- **YOUR GOAL**
Images are not part of the copy; transcribe all the data exactly.

- **SUPPLIED INFORMATION**
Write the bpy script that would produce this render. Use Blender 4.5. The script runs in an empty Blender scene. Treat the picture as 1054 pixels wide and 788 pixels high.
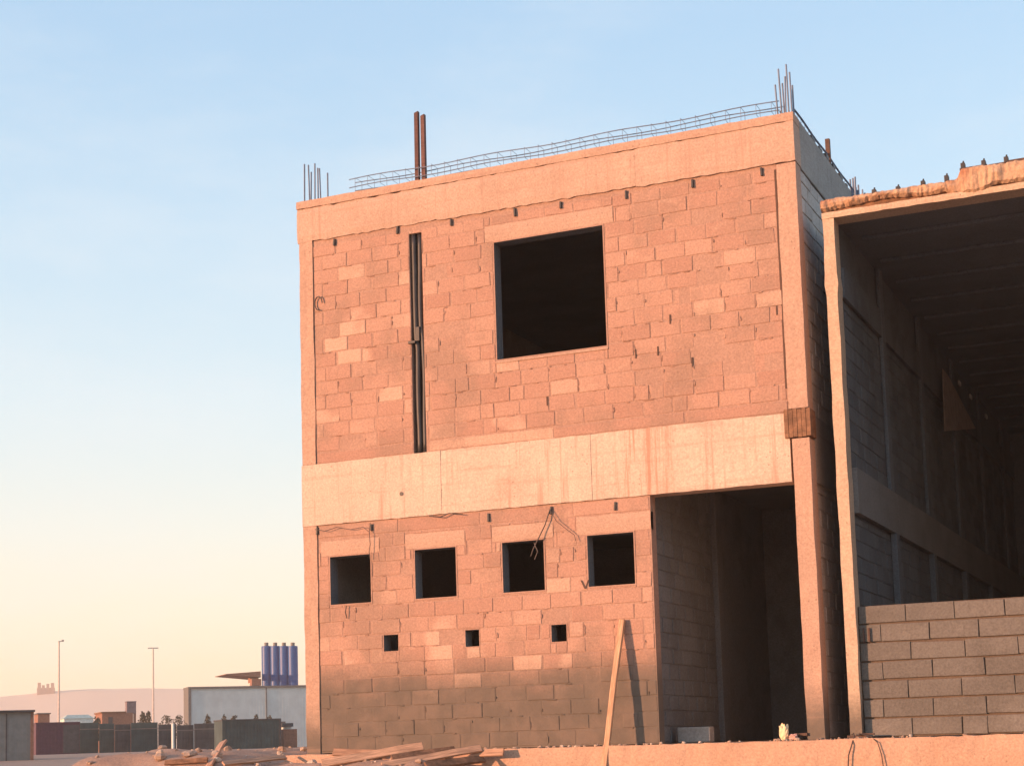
import bpy, math, random
import numpy as np
from mathutils import Vector, Matrix, noise as mnoise
random.seed(11)
R = math.radians
scene = bpy.context.scene
col = scene.collection

# ------------------------------------------------------------------ camera
F, PX, PY, W, H = 1704.8, 517.4, 558.9, 1054.0, 788.0
roll, pitch, yaw = -.0298, .1214, .4143
cy, sy = math.cos(yaw), math.sin(yaw); cp, sp = math.cos(pitch), math.sin(pitch)
fwd = Vector((-sy*cp, cy*cp, sp)); rt = Vector((cy, sy, 0)); up = rt.cross(fwd)
cr, sr = math.cos(roll), math.sin(roll)
cam_r = rt*cr + up*sr; cam_u = up*cr - rt*sr
CAM = Vector((4.57, -19.83, .03))
cd = bpy.data.cameras.new('camera'); cam = bpy.data.objects.new('camera', cd); col.objects.link(cam)
m = Matrix((cam_r, cam_u, -fwd)).transposed().to_4x4(); m.translation = CAM
cam.matrix_world = m
cd.sensor_width = 36; cd.lens = F/W*36
cd.shift_x = (W/2-PX)/W; cd.shift_y = (PY-H/2)/W
cd.clip_start = .1; cd.clip_end = 8000
scene.camera = cam

def ray(x, y):
    return cam_r*((x-PX)/F) + cam_u*(-(y-PY)/F) + fwd
def at(x, y, Y):                      # survey helper: point seen at a photo position, on the plane Y metres north
    d = ray(x, y); return CAM + d*((Y-CAM.y)/d.y)

# ------------------------------------------------------------------ light
SUN_AZ, SUN_EL = R(42), R(7)          # sun behind-left of the viewer, low
to_sun = Vector((-math.sin(SUN_AZ)*math.cos(SUN_EL), -math.cos(SUN_AZ)*math.cos(SUN_EL), math.sin(SUN_EL)))
sl = bpy.data.lights.new('sun', 'SUN'); so = bpy.data.objects.new('sun', sl); col.objects.link(so)
sl.energy = 3.05; sl.angle = R(.6); sl.color = (1, .495, .27)
so.rotation_mode = 'QUATERNION'; so.rotation_quaternion = to_sun.to_track_quat('Z', 'Y')
so.location = (-20, -30, 20)

w = bpy.data.worlds.new('World'); scene.world = w; w.use_nodes = True
nt = w.node_tree; N = nt.nodes; L = nt.links
bg = N['Background']
sky = N.new('ShaderNodeTexSky'); sky.sky_type = 'NISHITA'; sky.sun_disc = False
sky.sun_elevation = SUN_EL; sky.sun_rotation = math.atan2(to_sun.x, to_sun.y)
sky.air_density = 1.0; sky.dust_density = 1.5; sky.ozone_density = 1.5
HAZE = .0005
scene.cycles.volume_bounces = 2
tc = N.new('ShaderNodeTexCoord'); sep = N.new('ShaderNodeSeparateXYZ'); L.new(tc.outputs['Generated'], sep.inputs[0])
rmp = N.new('ShaderNodeValToRGB'); L.new(sep.outputs['Z'], rmp.inputs[0])
def ramp(cr_, stops):
    e = cr_.elements
    while len(e) > 1: e.remove(e[-1])
    e[0].position = stops[0][0]; e[0].color = (*stops[0][1], 1)
    for p, c in stops[1:]:
        n = e.new(p); n.color = (*c, 1)
# evening air low over the plain: the sky away from the sun
ramp(rmp.color_ramp, [(0, (2.7, 1.85, 1.25)), (.04, (2.75, 2.2, 1.5)), (.08, (2.48, 2.3, 1.8)), (.13, (2.26, 2.3, 2.1)), (.21, (1.78, 2.16, 2.32)), (.31, (1.36, 1.9, 2.32)), (.4, (1.12, 1.7, 2.26)), (.6, (.85, 1.4, 2.15)), (1, (.6, 1.0, 1.7))])
mix = N.new('ShaderNodeMix'); mix.data_type = 'RGBA'; mix.inputs['Factor'].default_value = .8
L.new(sky.outputs[0], mix.inputs[6]); L.new(rmp.outputs[0], mix.inputs[7])
mp = N.new('ShaderNodeMapping'); mp.inputs['Scale'].default_value = (2.2, 2.2, 7); L.new(tc.outputs['Generated'], mp.inputs['Vector'])
cn = N.new('ShaderNodeTexNoise'); cn.inputs['Scale'].default_value = 1.6; cn.inputs['Detail'].default_value = 7; cn.inputs['Roughness'].default_value = .62; L.new(mp.outputs[0], cn.inputs['Vector'])
cm = N.new('ShaderNodeMapRange'); cm.interpolation_type = 'SMOOTHSTEP'; L.new(cn.outputs['Fac'], cm.inputs[0])
cm.inputs[1].default_value = .4; cm.inputs[2].default_value = .75; cm.inputs[3].default_value = 0; cm.inputs[4].default_value = .28
mx2 = N.new('ShaderNodeMix'); mx2.data_type = 'RGBA'; L.new(cm.outputs[0], mx2.inputs[0]); L.new(mix.outputs[2], mx2.inputs[6]); mx2.inputs[7].default_value = (2.15, 2.25, 2.3, 1)
L.new(mx2.outputs[2], bg.inputs['Color'])
bg.inputs['Strength'].default_value = .15
vs = scene.view_settings; vs.view_transform = 'Standard'; vs.look = 'None'; vs.gamma = 1; vs.exposure = 1.53
scene.cycles.max_bounces = 6; scene.cycles.diffuse_bounces = 4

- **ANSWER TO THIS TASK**
Write the bpy script that would produce this render. Use Blender 4.5. The script runs in an empty Blender scene. Treat the picture as 1054 pixels wide and 788 pixels high.
import bpy, math, random
import numpy as np
from mathutils import Vector, Matrix, noise as mnoise
random.seed(11)
R = math.radians
scene = bpy.context.scene
col = scene.collection

# ------------------------------------------------------------------ camera
F, PX, PY, W, H = 1704.8, 517.4, 558.9, 1054.0, 788.0
roll, pitch, yaw = -.0298, .1214, .4143
cy, sy = math.cos(yaw), math.sin(yaw); cp, sp = math.cos(pitch), math.sin(pitch)
fwd = Vector((-sy*cp, cy*cp, sp)); rt = Vector((cy, sy, 0)); up = rt.cross(fwd)
cr, sr = math.cos(roll), math.sin(roll)
cam_r = rt*cr + up*sr; cam_u = up*cr - rt*sr
CAM = Vector((4.57, -19.83, .03))
cd = bpy.data.cameras.new('camera'); cam = bpy.data.objects.new('camera', cd); col.objects.link(cam)
m = Matrix((cam_r, cam_u, -fwd)).transposed().to_4x4(); m.translation = CAM
cam.matrix_world = m
cd.sensor_width = 36; cd.lens = F/W*36
cd.shift_x = (W/2-PX)/W; cd.shift_y = (PY-H/2)/W
cd.clip_start = .1; cd.clip_end = 8000
scene.camera = cam

def ray(x, y):
    return cam_r*((x-PX)/F) + cam_u*(-(y-PY)/F) + fwd
def at(x, y, Y):                      # survey helper: point seen at a photo position, on the plane Y metres north
    d = ray(x, y); return CAM + d*((Y-CAM.y)/d.y)

# ------------------------------------------------------------------ light
SUN_AZ, SUN_EL = R(42), R(7)          # sun behind-left of the viewer, low
to_sun = Vector((-math.sin(SUN_AZ)*math.cos(SUN_EL), -math.cos(SUN_AZ)*math.cos(SUN_EL), math.sin(SUN_EL)))
sl = bpy.data.lights.new('sun', 'SUN'); so = bpy.data.objects.new('sun', sl); col.objects.link(so)
sl.energy = 3.05; sl.angle = R(.6); sl.color = (1, .495, .27)
so.rotation_mode = 'QUATERNION'; so.rotation_quaternion = to_sun.to_track_quat('Z', 'Y')
so.location = (-20, -30, 20)

w = bpy.data.worlds.new('World'); scene.world = w; w.use_nodes = True
nt = w.node_tree; N = nt.nodes; L = nt.links
bg = N['Background']
sky = N.new('ShaderNodeTexSky'); sky.sky_type = 'NISHITA'; sky.sun_disc = False
sky.sun_elevation = SUN_EL; sky.sun_rotation = math.atan2(to_sun.x, to_sun.y)
sky.air_density = 1.0; sky.dust_density = 1.5; sky.ozone_density = 1.5
HAZE = .0005
scene.cycles.volume_bounces = 2
tc = N.new('ShaderNodeTexCoord'); sep = N.new('ShaderNodeSeparateXYZ'); L.new(tc.outputs['Generated'], sep.inputs[0])
rmp = N.new('ShaderNodeValToRGB'); L.new(sep.outputs['Z'], rmp.inputs[0])
def ramp(cr_, stops):
    e = cr_.elements
    while len(e) > 1: e.remove(e[-1])
    e[0].position = stops[0][0]; e[0].color = (*stops[0][1], 1)
    for p, c in stops[1:]:
        n = e.new(p); n.color = (*c, 1)
# evening air low over the plain: the sky away from the sun
ramp(rmp.color_ramp, [(0, (2.7, 1.85, 1.25)), (.04, (2.75, 2.2, 1.5)), (.08, (2.48, 2.3, 1.8)), (.13, (2.26, 2.3, 2.1)), (.21, (1.78, 2.16, 2.32)), (.31, (1.36, 1.9, 2.32)), (.4, (1.12, 1.7, 2.26)), (.6, (.85, 1.4, 2.15)), (1, (.6, 1.0, 1.7))])
mix = N.new('ShaderNodeMix'); mix.data_type = 'RGBA'; mix.inputs['Factor'].default_value = .8
L.new(sky.outputs[0], mix.inputs[6]); L.new(rmp.outputs[0], mix.inputs[7])
mp = N.new('ShaderNodeMapping'); mp.inputs['Scale'].default_value = (2.2, 2.2, 7); L.new(tc.outputs['Generated'], mp.inputs['Vector'])
cn = N.new('ShaderNodeTexNoise'); cn.inputs['Scale'].default_value = 1.6; cn.inputs['Detail'].default_value = 7; cn.inputs['Roughness'].default_value = .62; L.new(mp.outputs[0], cn.inputs['Vector'])
cm = N.new('ShaderNodeMapRange'); cm.interpolation_type = 'SMOOTHSTEP'; L.new(cn.outputs['Fac'], cm.inputs[0])
cm.inputs[1].default_value = .4; cm.inputs[2].default_value = .75; cm.inputs[3].default_value = 0; cm.inputs[4].default_value = .28
mx2 = N.new('ShaderNodeMix'); mx2.data_type = 'RGBA'; L.new(cm.outputs[0], mx2.inputs[0]); L.new(mix.outputs[2], mx2.inputs[6]); mx2.inputs[7].default_value = (2.15, 2.25, 2.3, 1)
L.new(mx2.outputs[2], bg.inputs['Color'])
bg.inputs['Strength'].default_value = .15
vs = scene.view_settings; vs.view_transform = 'Standard'; vs.look = 'None'; vs.gamma = 1; vs.exposure = 1.53
scene.cycles.max_bounces = 6; scene.cycles.diffuse_bounces = 4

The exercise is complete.